Non-commutative abelian surfaces and Kummer type hyperkähler manifolds

Abstract: Examples of non-commutative K3 surfaces arise from semiorthogonal decompositions of the bounded derived category of certain Fano varieties. The most interesting cases are those of cubic fourfolds and Gushel-Mukai varieties of even dimension. Using the deep theory of families of stability conditions, locally complete families of hyperkähler manifolds deformation equivalent to Hilbert schemes of points on a K3 surface have been constructed from moduli spaces of stable objects in these non-commutative K3 surfaces. On the other hand, an explicit description of a locally complete family of hyperkähler manifolds deformation equivalent to a generalized Kummer variety is not yet available.

In this talk we will construct families of non-commutative abelian surfaces as equivariant categories of the derived category of K3 surfaces which specialize to Kummer K3 surfaces. Then we will explain how to induce stability conditions on them and produce examples of locally complete families of hyperkähler manifolds of generalized Kummer deformation type. Applications to abelian fourfolds of Weil type will be discussed.

This is joint work in preparation with Arend Bayer, Alex Perry and Laura Pertusi.

13:30-14:30 Zhang Zili （Tongji University）

The P=W identity for cluster varieties

Abstract: The cohomology of even-dimensional full rank Louise-type cluster varieties satisfy the curious hard Lefschetz property. Since curious hard Lefschetz property is rarely observed and strongly related to the P=W identity, we conjecture that there exists a P=W type identity for cluster varieties. In this talk, we will study the cohomology cluster varieties in a more general setting and establish a conjectural P=W type identity. We will also provide various low-dimensional cluster varieties as evidence toward the P=W conjecture for cluster varieties.

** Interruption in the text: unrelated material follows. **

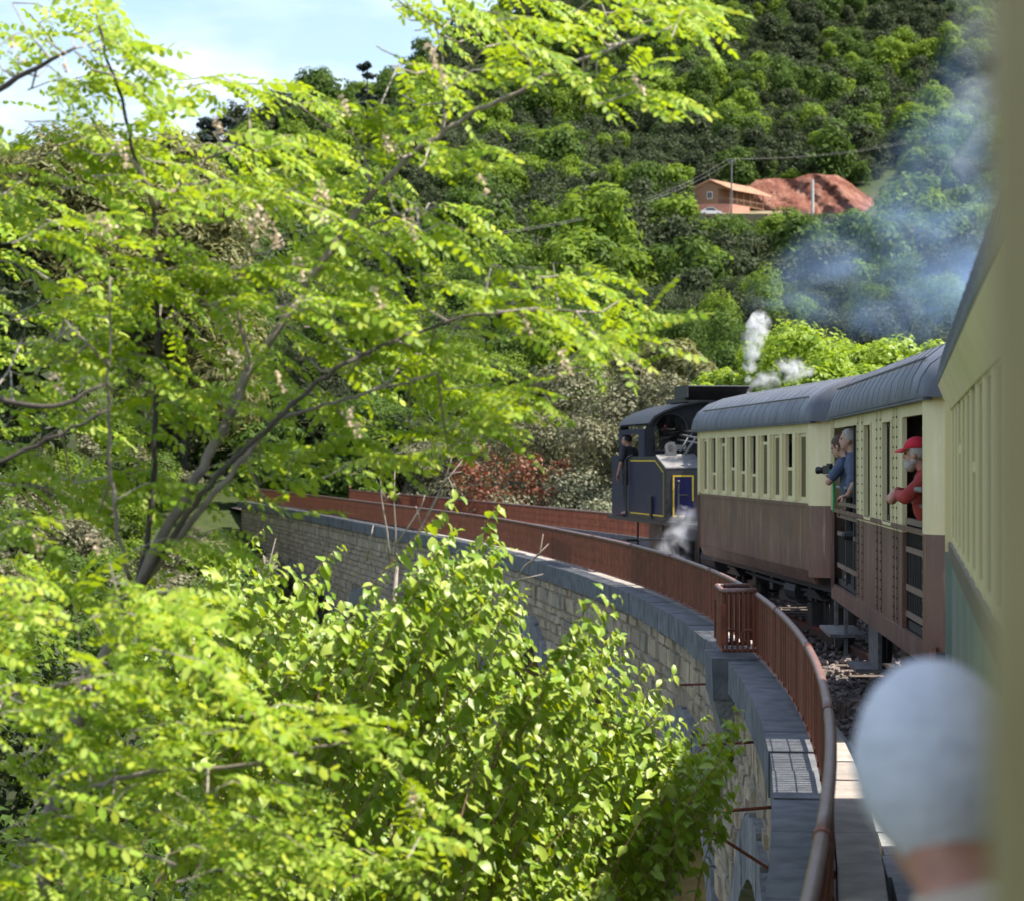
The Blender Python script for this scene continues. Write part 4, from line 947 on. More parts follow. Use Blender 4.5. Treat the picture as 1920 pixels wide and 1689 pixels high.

14:50-15:50 Zhou Lin（University of Hannover）

Infinite torsion in motivic cohomology and morphic cohomology

Abstract: Motivic cohomology and morphic cohomology naturally generalize the Chow group (cycles modulo rational equivalence) and cycles modulo algebraic equivalence. Since Mumford’s work in the 1970s, questions on the finite generation of Chow and Griffiths groups—such as the finiteness of dimension, the size of their torsion, or their divisibility—have been a central theme in the study of algebraic cycles.

In this talk, I will show how, over an algebraically closed field whose transcendence degree over its prime field is infinite (e.g., complex number field), one can combine Schoen’s injectivity argument with Schreieder’s refined unramified cohomology to construct examples of motivic and morphic cohomology groups with infinitely many torsion elements. Joint work with Theodosis Alexandrou.

16: 00-17:00 Deng Haohua （Dartmouth College）

Baily—Borel compactification: Classical and beyond

I will talk about the Hodge—theoretic perspective of the Baily—Borel compactification. This includes the classical cases, the Green—Griffiths—Laza—Robles approach and the recent breakthrough by Bakker—Filipazzi—Mauri—Tsimerman.